The holidays can be challenging enough with all of the busyness of the season, but if you’ve experienced a major loss such as the death of a loved one, this time of year can be extremely difficult. Family gatherings where your loved one is not present can leave a huge void. Past memories of times spent together can stir up sadness. You may even experience anxiety, depression and trouble sleeping. Further, you may feel the pressure to get into the spirit of the season even though your heart is not into it.

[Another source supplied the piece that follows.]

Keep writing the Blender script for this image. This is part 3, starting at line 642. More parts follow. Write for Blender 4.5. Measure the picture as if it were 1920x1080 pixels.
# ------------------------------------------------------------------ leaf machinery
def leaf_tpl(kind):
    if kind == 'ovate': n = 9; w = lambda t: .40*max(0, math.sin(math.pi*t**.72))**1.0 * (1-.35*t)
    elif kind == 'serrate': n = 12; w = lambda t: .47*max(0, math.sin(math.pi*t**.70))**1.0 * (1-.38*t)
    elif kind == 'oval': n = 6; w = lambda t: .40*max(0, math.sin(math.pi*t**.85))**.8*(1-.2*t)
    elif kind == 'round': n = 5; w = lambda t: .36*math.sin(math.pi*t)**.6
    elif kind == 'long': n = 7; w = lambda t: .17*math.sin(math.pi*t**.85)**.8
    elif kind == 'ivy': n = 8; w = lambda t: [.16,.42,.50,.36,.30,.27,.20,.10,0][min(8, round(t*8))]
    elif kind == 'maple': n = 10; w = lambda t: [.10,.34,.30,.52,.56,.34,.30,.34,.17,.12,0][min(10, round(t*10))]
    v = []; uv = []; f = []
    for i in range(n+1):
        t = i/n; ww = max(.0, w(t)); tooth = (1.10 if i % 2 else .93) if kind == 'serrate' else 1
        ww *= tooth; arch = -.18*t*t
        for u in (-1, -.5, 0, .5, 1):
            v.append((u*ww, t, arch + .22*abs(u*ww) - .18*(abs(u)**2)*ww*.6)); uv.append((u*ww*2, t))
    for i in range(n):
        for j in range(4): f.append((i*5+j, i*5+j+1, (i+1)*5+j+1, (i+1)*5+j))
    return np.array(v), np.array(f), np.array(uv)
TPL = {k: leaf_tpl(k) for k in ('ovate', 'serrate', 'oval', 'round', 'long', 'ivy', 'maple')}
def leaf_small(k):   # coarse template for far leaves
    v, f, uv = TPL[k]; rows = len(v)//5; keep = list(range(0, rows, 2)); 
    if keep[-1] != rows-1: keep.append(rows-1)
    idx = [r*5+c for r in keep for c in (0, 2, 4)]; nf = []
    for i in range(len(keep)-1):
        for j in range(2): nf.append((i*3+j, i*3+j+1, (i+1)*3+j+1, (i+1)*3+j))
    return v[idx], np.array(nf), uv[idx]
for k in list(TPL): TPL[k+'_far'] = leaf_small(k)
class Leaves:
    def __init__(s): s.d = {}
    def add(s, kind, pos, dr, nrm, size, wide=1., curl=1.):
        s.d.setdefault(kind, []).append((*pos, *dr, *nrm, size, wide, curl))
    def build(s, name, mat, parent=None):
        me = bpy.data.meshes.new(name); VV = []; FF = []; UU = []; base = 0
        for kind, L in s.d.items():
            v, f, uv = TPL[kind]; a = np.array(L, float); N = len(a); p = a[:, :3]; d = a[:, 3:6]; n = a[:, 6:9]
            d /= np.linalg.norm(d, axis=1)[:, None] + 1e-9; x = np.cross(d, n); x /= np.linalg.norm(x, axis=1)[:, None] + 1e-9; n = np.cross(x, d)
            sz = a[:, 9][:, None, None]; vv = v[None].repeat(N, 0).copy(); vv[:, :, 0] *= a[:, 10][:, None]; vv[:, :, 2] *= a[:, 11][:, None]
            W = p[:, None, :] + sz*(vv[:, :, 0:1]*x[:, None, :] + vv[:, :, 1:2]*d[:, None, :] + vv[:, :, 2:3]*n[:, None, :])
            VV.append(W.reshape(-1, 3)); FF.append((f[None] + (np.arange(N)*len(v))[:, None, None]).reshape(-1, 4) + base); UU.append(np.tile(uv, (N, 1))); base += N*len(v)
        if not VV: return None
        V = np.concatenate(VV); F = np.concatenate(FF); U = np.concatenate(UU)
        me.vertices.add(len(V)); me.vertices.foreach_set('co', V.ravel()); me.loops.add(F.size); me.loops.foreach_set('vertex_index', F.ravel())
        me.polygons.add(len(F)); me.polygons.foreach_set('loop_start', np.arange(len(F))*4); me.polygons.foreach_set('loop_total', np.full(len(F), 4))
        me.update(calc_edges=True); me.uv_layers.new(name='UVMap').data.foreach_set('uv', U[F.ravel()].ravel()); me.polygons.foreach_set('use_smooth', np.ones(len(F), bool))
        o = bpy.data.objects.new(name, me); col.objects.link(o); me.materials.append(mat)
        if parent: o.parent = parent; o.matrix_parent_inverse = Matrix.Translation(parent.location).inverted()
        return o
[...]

During this time, it is quite normal for unresolved grief to surface. Therefore, it is important to have coping strategies to help you deal with it. The following are pointers to assist you:

  1. Create new traditions and experiences. Recognize that the holidays won’t be the same if you try to keep everything as it was. For example, you might want to take a vacation somewhere new instead of following your normal holiday routine.
  2. Engage in a holiday ritual. For example, set a place for your loved one at the dinner table during a holiday meal and take turns sharing about fond memories you have of that person.
  3. Simplify your gift giving. Give from a place of positive abundant energy instead of a place of depletion. Talk to your family and friends about drawing names to simplify the giving process. In our family, we draw one name and become that person’s Secret Santa.
  4. Participate in activities that bring you comfort. You don’t have to say “Yes” to every invitation. Listen to your internal barometer. If you are feeling overwhelmed, it’s okay to say “No” and take care of your self.
  5. Take care of yourself first. Be prepared that the holidays may be difficult so engage in extra self care i.e. schedule a massage, take baths and naps, watch funny movies, set aside time to be still and meditate.
  6. Construct a list of all activities that relax and revive you. Choose items from this list to help manage your stress.
  7. Volunteer your time at a local charity. Placing your focus on giving to others less fortunate will help you to put your situation into perspective and will make you feel good about yourself.
  8. Keep a daily gratitude journal. Write down all of the things you feel grateful for such as the love of family and friends, your pets, home, work, health, etc.
  9. Talk about your feelings. Reach out and let close family and friends know how you are doing. Be careful not to isolate yourself.
  10. Get outside support. Drop into a grief support group facilitated by your local hospice or engage with a psychotherapist or counselor specializing in grief and loss like myself.

By making room for grief to surface and be expressed this time of year, you are giving yourself the gift of deeper healing and transformation. You are also giving your family and friends the gift of your full Presence….There is no better gift that you can give!